壁には、まな板で作られたメニュー。そのどれもが、学生さんや独身サラリーマンにはうれしい、どれも腹を満足させてくれそうな内容。値段のところ、何度か貼り替えられた跡が残っているのが、このお店の歴史の長さを物語っています。
原作で台詞の中にだけ登場した「ジャンボ焼ランチ」がどういうものかもちょっと気になるけど、聖地巡礼ならばやはり、ここはハンバーグステーキランチで決めよう。
ほー、いいじゃないか。
こういうのでいいんだよこういうので。
大ぶりのハンバーグに目玉焼き、つけあわせのスパゲティとポテトフライ。古き良き洋食店といった風情。だからこそ、落ち着きます。
ハンバーグは緩めに固められていて食べやすい。ソースはケチャップベースなので酸っぱい感じか、と思ったら、胡椒とかスパイスがいろいろ混ぜてあるようで、なかなか複雑なお味。改めて、看板にあった「創作料理」の四文字は伊達じゃなかったんだ、と実感します。
スパゲティはカレー味。ナポリタンじゃなくてカレー味、というのがまた古めかしくて、「男のメシ」って感じがして、いい。
ついてくるの汁が味噌汁じゃなくて豚汁っていうのも、なんか得した感じでいい。
この豚汁、ちょっと味が濃いめだけど、メインのハンバーグやスパゲティに負けない存在感があって、それでいて、ほっとする。
完食。満足。ごちそうさまでした。
ボリュームもいいけど、満足感ある味付けのわりに、毎日食べても飽きの来なさそうな気張らなさが、気に入った。我が家の近所、飲食店不毛地帯なんだけど、こういう店が一軒でもあれば、家族がいない日や食べて帰らなきゃならない日の夕食として重宝するんだろうけどなあ。
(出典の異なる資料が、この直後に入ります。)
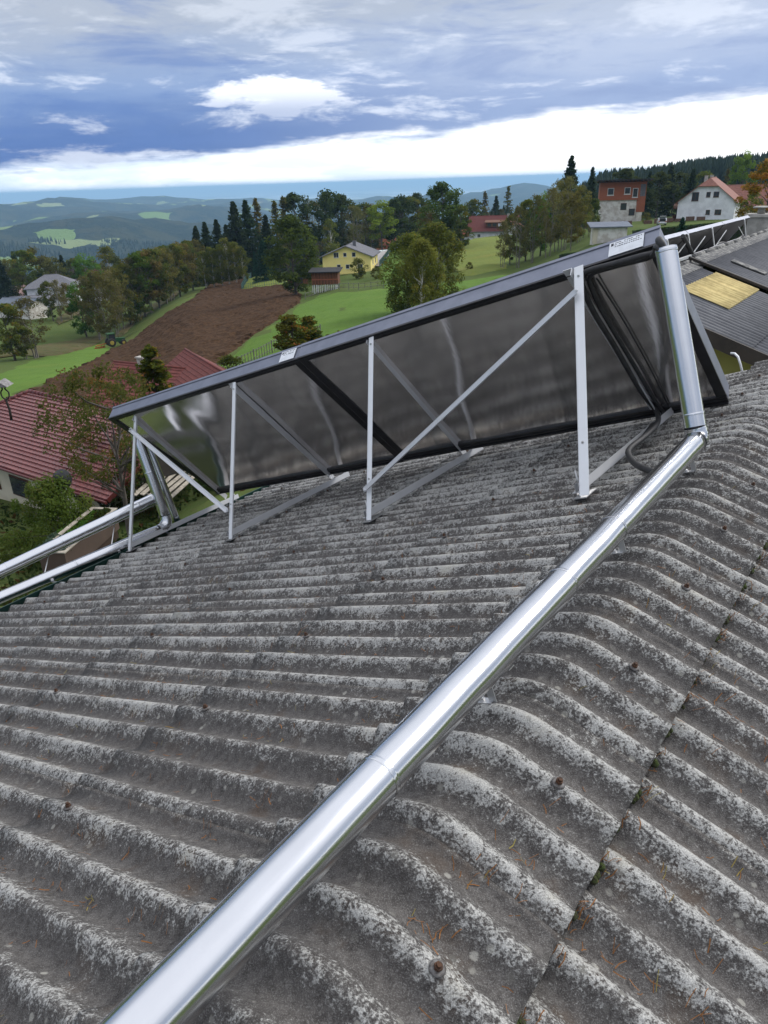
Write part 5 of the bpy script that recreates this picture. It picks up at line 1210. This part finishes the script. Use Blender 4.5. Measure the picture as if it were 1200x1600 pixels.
for i in range(3): PROT.setdefault('shrub',[]).append(broad(110+i,LM['shrub'],.55,2600,.045,.05,40,.17,.03))
random.seed(99); cnt={}
TREES=[
('olive',-66.0,132.5,9.9,1.1,'dark green spreading tree, left one of the pair above the green strip',None),
('bare',-63.9,136.2,10.9,1.15,'brownish thinly leaved tree, right one of the pair above the green strip',None),
('bare',-65.0,134.3,8.8,0.7,'slim bare stemmed tree standing between the two trees of the lower left pair',None),
('green',-69.1,175.0,12.0,0.82,'bright green leafy tree, first from the tractor end of the field row','trees in the long row beside the ploughed field'),
('bare',-65.4,171.6,13.7,0.82,'half bare grey brown tree, second from the tractor end of the field row','trees in the long row beside the ploughed field'),
('brown',-62.5,169.6,14.6,0.82,'russet brown tree, third from the tractor end of the field row','trees in the long row beside the ploughed field'),
('bare',-63.0,177.3,14.2,0.82,'half bare grey brown tree, fourth from the tractor end of the field row','trees in the long row beside the ploughed field'),
('brown',-62.8,183.0,13.7,0.82,'russet brown tree, fifth from the tractor end of the field row','trees in the long row beside the ploughed field'),
('olive',-62.0,186.5,13.9,0.82,'olive green tree, sixth from the tractor end of the field row','trees in the long row beside the ploughed field'),
('bare',-60.8,189.4,14.4,0.82,'half bare grey brown tree, seventh from the tractor end of the field row','trees in the long row beside the ploughed field'),
('green',-59.3,190.7,14.4,0.82,'bright green leafy tree, eighth from the tractor end of the field row','trees in the long row beside the ploughed field'),
('brown',-57.9,192.8,14.0,0.82,'russet brown tree, ninth from the tractor end of the field row','trees in the long row beside the ploughed field'),
('olive',-56.5,194.9,13.5,0.82,'olive green tree, tenth from the tractor end of the field row','trees in the long row beside the ploughed field'),
('brown',-55.1,197.0,13.0,0.82,'russet brown tree, eleventh from the tractor end of the field row','trees in the long row beside the ploughed field'),
('bare',-54.1,199.9,12.5,0.82,'half bare grey brown tree, twelfth from the tractor end of the field row','trees in the long row beside the ploughed field'),
('olive',-52.8,202.8,12.4,0.82,'olive green tree, thirteenth from the tractor end of the field row','trees in the long row beside the ploughed field'),
('brown',-52.1,207.3,12.1,0.82,'russet brown tree, fourteenth from the tractor end of the field row','trees in the long row beside the ploughed field'),
('olive',-52.0,214.5,12.4,0.82,'olive green tree, fifteenth from the tractor end of the field row','trees in the long row beside the ploughed field'),
('brown',-53.3,227.2,12.4,0.82,'russet brown tree, sixteenth from the tractor end of the field row','trees in the long row beside the ploughed field'),
('birch',-47.8,212.7,10.1,0.8,'slim white stemmed birch, first from the left above the ploughed field','slim birches at the top of the ploughed field'),
('birch',-45.7,213.2,11.0,0.8,'slim white stemmed birch, second from the left above the ploughed field','slim birches at the top of the ploughed field'),
('birch',-43.4,213.6,11.2,0.8,'slim white stemmed birch, third from the left above the ploughed field','slim birches at the top of the ploughed field'),
('birch',-41.4,214.0,12.6,0.8,'slim white stemmed birch, fourth from the left above the ploughed field','slim birches at the top of the ploughed field'),
('birch',-39.4,214.4,11.2,0.8,'slim white stemmed birch, fifth from the left above the ploughed field','slim birches at the top of the ploughed field'),
('birch',-37.3,214.8,9.5,0.8,'slim white stemmed birch, sixth from the left above the ploughed field','slim birches at the top of the ploughed field'),
('olive',-86.3,198.4,10.1,0.8,'olive tree close to the white walled house, left of the meadow path',None),
('bare',-83.3,196.9,10.9,0.7,'thin tree with bare stems beside the white walled house',None),
('brown',-83.5,203.4,9.5,0.8,'leaning brown tree between the white walled house and the field row',None),
('spruce',-132.1,269.4,18.0,0.95,'dark spruce at the left edge of the photo behind the low grey roof','trees behind the houses on the far left'),
('brown',-136.4,282.8,16.7,0.95,'brown tree between two dark spruces on the far left','trees behind the houses on the far left'),
('spruce',-139.2,297.0,20.9,0.95,'dark spruce behind the white cottage, second from left','trees behind the houses on the far left'),
('olive',-124.7,272.9,18.4,0.95,'tall olive tree behind the white cottage','trees behind the houses on the far left'),
('brown',-127.7,286.8,20.2,0.95,'tall tree with brown top left of the yellow gabled roof','trees behind the houses on the far left'),
('birch',-130.5,300.9,16.9,0.95,'pale birch just left of the patchy roof','trees behind the houses on the far left'),
('brown',-116.2,276.6,16.1,0.95,'brown tree just behind the patchy roof','trees behind the houses on the far left'),
('spruce',-118.6,290.8,17.8,0.95,'narrow dark spruce right of the yellow gable','trees behind the houses on the far left'),
('olive',-120.6,305.0,17.4,0.95,'low olive tree right of the narrow spruce','trees behind the houses on the far left'),
('green',-106.4,280.5,17.1,0.95,'fresh green round tree at the far edge of the meadow','trees behind the houses on the far left'),
('bare',-108.1,294.8,15.9,0.95,'bare grey tree right of the round green tree','trees behind the houses on the far left'),
('birch',-107.9,309.7,21.0,0.95,'bare topped birch left of the distant red roof','trees behind the houses on the far left'),
('olive',-95.9,284.3,14.5,0.95,'bushy tree touching the distant red roof on its left','trees behind the houses on the far left'),
('green',-91.5,300.4,16.8,0.95,'fresh green tree right of the distant red roof','trees behind the houses on the far left'),
('brown',-92.2,314.8,18.6,0.95,'brown tree behind the field row, left one','trees behind the houses on the far left'),
('olive',-79.4,289.3,16.2,0.95,'olive tree behind the field row, middle one','trees behind the houses on the far left'),
('brown',-77.4,304.3,17.7,0.95,'brown tree behind the field row, right one','trees behind the houses on the far left'),
('spruce',-55.9,243.7,18.2,1.0,'small spruce at the left end of the conifer stand','tall dark conifers above the ploughed field'),
('spruce',-54.1,249.2,19.4,1.0,'spruce second from the left end of the conifer stand','tall dark conifers above the ploughed field'),
('spruce',-51.9,256.8,20.1,1.0,'spruce third from the left in the conifer stand','tall dark conifers above the ploughed field'),
('spruce',-47.7,250.5,17.7,1.0,'short spruce left of the two tallest spruces','tall dark conifers above the ploughed field'),
('spruce',-43.8,246.1,23.6,1.0,'tallest dark spruce, left of the tall pair','tall dark conifers above the ploughed field'),
('spruce',-40.8,250.7,23.6,1.0,'tall dark spruce, right of the tall pair','tall dark conifers above the ploughed field'),
('larch',-38.7,259.1,24.4,1.0,'yellowish brown larch right of the tall spruce pair','tall dark conifers above the ploughed field'),
('spruce',-34.3,247.6,18.0,1.0,'shorter spruce in front of the brown larches','tall dark conifers above the ploughed field'),
('larch',-33.7,267.9,23.4,1.0,'second brownish larch from the left on the skyline','tall dark conifers above the ploughed field'),
('larch',-32.0,278.2,25.5,1.0,'third brownish larch with a pointed top','tall dark conifers above the ploughed field'),
('pine',-28.4,283.6,26.2,1.0,'scots pine with a ragged crown left of the skyline gap','tall dark conifers above the ploughed field'),
('larch',-24.6,283.9,22.4,1.0,'low larch in the middle of the skyline','tall dark conifers above the ploughed field'),
('bare',-22.6,299.1,23.9,1.0,'bare twiggy tree on the skyline','tall dark conifers above the ploughed field'),
('pine',-17.3,289.5,24.6,1.0,'ragged pine rising highest above the yellow house','tall dark conifers above the ploughed field'),
('pine',-12.2,294.7,22.4,1.0,'broad dark pine right of the highest pine','tall dark conifers above the ploughed field'),
('bare',-8.3,289.9,18.3,1.0,'grey bare trees group on the skyline left of the green ash','tall dark conifers above the ploughed field'),
('olive',-3.8,300.0,19.4,1.0,'olive tree behind the bright green ash','tall dark conifers above the ploughed field'),
('bluespruce',-29.5,202.9,10.7,1.25,'blue green cone shaped conifer at the fenced lawn',None),
('bluespruce',-31.7,201.5,8.4,0.6,'columnar dark conifer left of the blue green one',None),
('ash',-16.5,153.8,15.1,1.05,'big dense olive green ash left of the yellow house',None),
('birch',-14.7,259.6,13.4,0.8,'young birch behind the yellow house',None),
('lime',2.5,275.0,17.2,1.1,'bright lime green tree at the top of the driveway',None),
('bare',-5.8,269.9,16.7,0.6,'tall thin grey tree left of the lime green tree',None),
('brown',-1.5,300.0,18.6,1.0,'russet tree beside the lime green tree',None),
('pine',6.7,279.9,17.0,1.0,'dark tree left of the middle of the wood above the green garden house','dark wood between the driveway and the big green trees'),
('pine',10.0,287.8,18.3,1.0,'dark tree just left of the middle of the wood above the green garden house','dark wood between the driveway and the big green trees'),
('olive',13.2,295.7,18.0,1.0,'dark tree behind the middle of the wood above the green garden house','dark wood between the driveway and the big green trees'),
('pine',16.6,303.5,19.2,1.0,'dark tree right of the middle of the wood above the green garden house','dark wood between the driveway and the big green trees'),
('ash',17.6,204.2,16.2,1.1,'large full green tree right of the wood, crown above the birch',None),
('olive',22.2,198.8,10.4,0.9,'green tree right below the largest green crown',None),
('brown',14.6,214.5,11.5,0.8,'brown green tree left under the largest green crown',None),
('larch',50.3,356.5,22.1,0.9,'young larch behind the red roof of the far house',None),
('olive',43.0,342.3,18.3,1.0,'round tree behind the left end of the red roofed house',None),
('larch',58.8,345.0,22.4,0.9,'pointed larch right behind the red roofed house',None),
('spruce',56.9,365.6,20.0,0.9,'small spruce behind the middle of the red roof',None),
('willow',4.0,91.9,8.6,1.0,'tall weeping birch with hanging yellow green twigs, left stem',None),
('willow',7.5,94.7,9.5,1.0,'tall weeping birch with hanging yellow green twigs, right stem',None),
('willow',5.3,87.8,7.8,0.9,'lower front stem of the weeping birch clump',None),
('thuja',-7.3,61.6,4.1,1.1,'rusty tipped thuja, left of the two in front of the collector',None),
('thuja',-5.9,63.7,3.7,1.1,'rusty tipped thuja, right of the two in front of the collector',None),
('thuja',-4.5,65.8,1.6,0.9,'small yellowing thuja behind the collector edge',None),
('bare',-3.6,65.9,1.8,0.7,'young bare sapling right of the thujas',None),
('shrub',-12.3,60.8,2.6,1.0,'grey green round shrub at the garden fence',None),
('shrub',0.3,158.0,2.3,1.0,'reddish shrub by the corner of the yellow house',None),
('shrub',-3.8,165.0,4.1,0.8,'green shrub against the yellow house wall',None),
('shrub',-13.4,169.5,4.9,0.8,'brown bush between the big ash and the shed',None),
('shrub',14.2,149.3,3.3,1.0,'dark bush at the edge of the upper meadow',None),
('shrub',18.3,148.9,1.5,0.8,'low dark bush right of the other meadow bush',None),
('bare',24.6,148.0,8.5,0.68,'half bare grey brown tree, first from the left in the grove beside the timber house','thin autumn trees in the grove left of the timber house'),
('olive',27.0,153.6,9.3,0.68,'olive green tree, second from the left in the grove beside the timber house','thin autumn trees in the grove left of the timber house'),
('bare',27.1,145.5,11.0,0.68,'half bare grey brown tree, third from the left in the grove beside the timber house','thin autumn trees in the grove left of the timber house'),
('olive',30.4,155.0,11.5,0.68,'olive green tree, fourth from the left in the grove beside the timber house','thin autumn trees in the grove left of the timber house'),
('bare',30.3,146.9,12.1,0.68,'half bare grey brown tree, fifth from the left in the grove beside the timber house','thin autumn trees in the grove left of the timber house'),
('green',33.7,156.4,11.9,0.68,'bright green leafy tree, sixth from the left in the grove beside the timber house','thin autumn trees in the grove left of the timber house'),
('bare',33.0,146.3,12.2,0.68,'half bare grey brown tree, seventh from the left in the grove beside the timber house','thin autumn trees in the grove left of the timber house'),
('brown',35.7,151.9,12.7,0.68,'russet brown tree, eighth from the left in the grove beside the timber house','thin autumn trees in the grove left of the timber house'),
('bare',35.2,143.7,12.6,0.68,'half bare grey brown tree, ninth from the left in the grove beside the timber house','thin autumn trees in the grove left of the timber house'),
('brown',34.6,135.7,9.4,0.68,'russet brown tree, tenth from the left in the grove beside the timber house','thin autumn trees in the grove left of the timber house'),
('brown',38.9,146.9,9.8,0.68,'russet brown tree, eleventh from the left in the grove beside the timber house','thin autumn trees in the grove left of the timber house'),
('green',41.7,154.5,6.1,0.68,'bright green leafy tree, twelfth from the left in the grove beside the timber house','thin autumn trees in the grove left of the timber house'),
('bare',41.5,149.3,4.7,0.68,'half bare grey brown tree, thirteenth from the left in the grove beside the timber house','thin autumn trees in the grove left of the timber house'),
('olive',44.8,158.8,6.6,0.68,'olive green tree, fourteenth from the left in the grove beside the timber house','thin autumn trees in the grove left of the timber house'),
('spruce',45.7,184.4,17.2,0.95,'tall spruce towering over the brown grove',None),
('spruce',54.4,197.6,13.9,0.8,'slender spruce left behind the timber house',None),
('pine',72.5,228.8,13.7,1.1,'dark pine wood tree, first counting from the timber house','dark pines between the timber house and the white house'),
('pine',77.8,233.4,10.9,1.1,'dark pine wood tree, second counting from the timber house','dark pines between the timber house and the white house'),
('spruce',82.8,238.0,12.8,1.1,'dark pine wood tree, third counting from the timber house','dark pines between the timber house and the white house'),
('pine',81.6,225.7,11.9,1.1,'dark pine wood tree, fourth counting from the timber house','dark pines between the timber house and the white house'),
('spruce',86.3,230.4,13.7,1.1,'dark pine wood tree, fifth counting from the timber house','dark pines between the timber house and the white house'),
('pine',91.1,235.0,11.4,1.1,'dark pine wood tree, sixth counting from the timber house','dark pines between the timber house and the white house'),
('spruce',89.6,222.6,12.2,1.1,'dark pine wood tree, seventh counting from the timber house','dark pines between the timber house and the white house'),
('olive',94.5,227.1,11.0,1.1,'dark pine wood tree, eighth counting from the timber house','dark pines between the timber house and the white house'),
('pine',81.4,238.5,9.1,1.1,'dark pine wood tree, ninth counting from the timber house','dark pines between the timber house and the white house'),
('pine',85.5,224.3,8.1,1.1,'dark pine wood tree, tenth counting from the timber house','dark pines between the timber house and the white house'),
('green',109.5,235.8,15.7,0.7,'tall green tree rising behind the red annexe roof',None),
('larch',110.0,246.6,11.8,1.0,'pale larch behind the half hipped roof',None),
('autumn',47.2,93.8,9.6,1.2,'orange and green autumn tree at the right edge of the photo',None),
('autumn',52.1,108.1,5.9,1.0,'lower yellow green tree in front of the red annexe',None),
('shrub',67.6,193.5,2.3,1.0,'wine red bush beside the garden terrace',None),
('bluespruce',35.0,88.3,4.2,1.1,'small dark conifer in front of the clipped hedge',None),
('shrub',6.0,329.9,17.5,1.0,'low hedge bush near the far cottage',None),
]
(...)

このお店、実は密かにチェーン展開しているらしく、他には池袋や高田馬場、新板橋などに支店があるもよう。どこも普段あまり利用しない場所だけど、池袋に用があるときにお腹が空いたら、気取らずに満足できる店として覚えておいて損はないかも。今度食べるとしたら、やっぱりジャンボ焼かなあ。でも、こういう店のかにクリームコロッケなんかもうまいんだよなあ。